The energy-to-consumer conglomerate joins Amazon and Flipkart in expanding aggressively in the world’s fastest-growing major e-commerce market, where organized retail is still a rarity. Jio currently has 280 million telecom subscribers, while Ambani’s retail arm operates nearly 10,000 outlets across more than 6,500 Indian cities and towns.

“Jio and Reliance Retail will launch a unique new commerce platform to empower and enrich our 12 lakh small retailers and shopkeepers in Gujarat,” the Reliance chairman said at an event in the state on Friday. Twelve lakh is equivalent to 1.2 million.

Trials of the company’s new initiatives are ongoing in six cities including Mumbai, Kolkata, Chennai and Bengaluru.

As the initiative expands, Reliance Industries will look to enlist more neighborhood mom-and-pop shops — which make up about 90 percent of India’s retail landscape — as distribution and delivery centers for some products that will be available on its mobile platform, the people said. The company’s wholesale stores will help stock these mom-and-pop operations, they said.

Reliance then plans to launch an e-commerce platform more directly tied to its Reliance Retail stores and to the neighborhood stores, according to the people.

Rules Tightened

Last month, India tightened rules that will disallow foreign-owned online retailers from selling products via companies in which they own equity, and forbid them from pushing merchants to sell exclusively through their platforms.
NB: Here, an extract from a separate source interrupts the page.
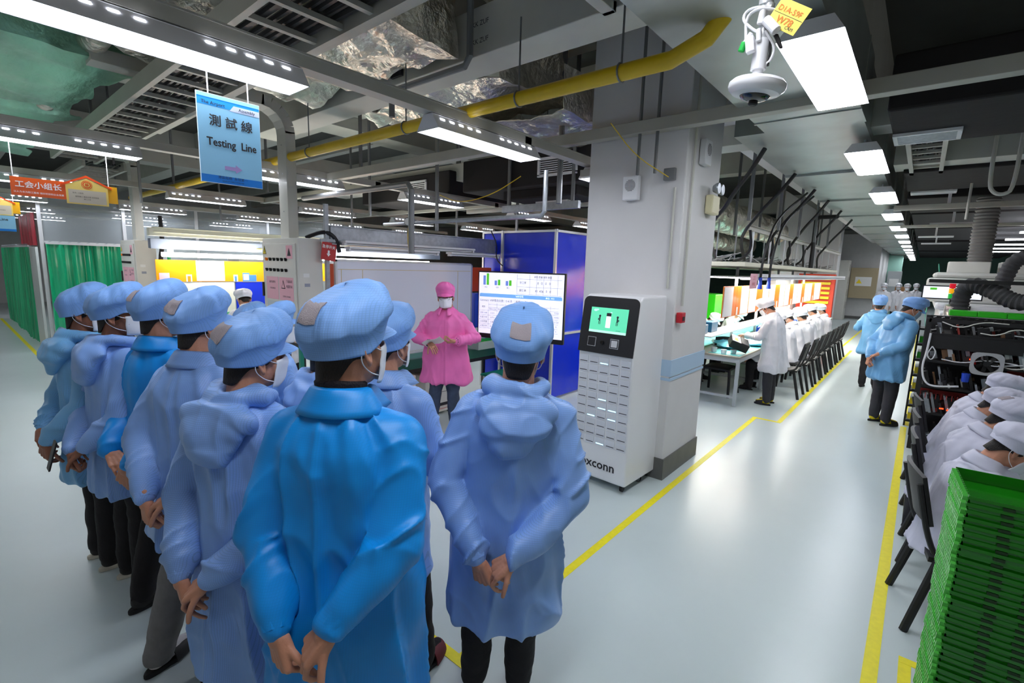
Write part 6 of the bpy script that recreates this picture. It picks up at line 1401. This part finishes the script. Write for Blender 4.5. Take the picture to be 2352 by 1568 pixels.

The rules are expected to affect the operations of Amazon as well as its rival Walmart, which acquired Flipkart Online Services Pvt in a $16 billion deal. They’re expected to benefit local enterprises such as Reliance.

Ambani has been gradually revealing details of his plans in e-commerce. In July, he said his platform would use augmented reality, holographs and virtual reality to create an “immersive shopping experience.”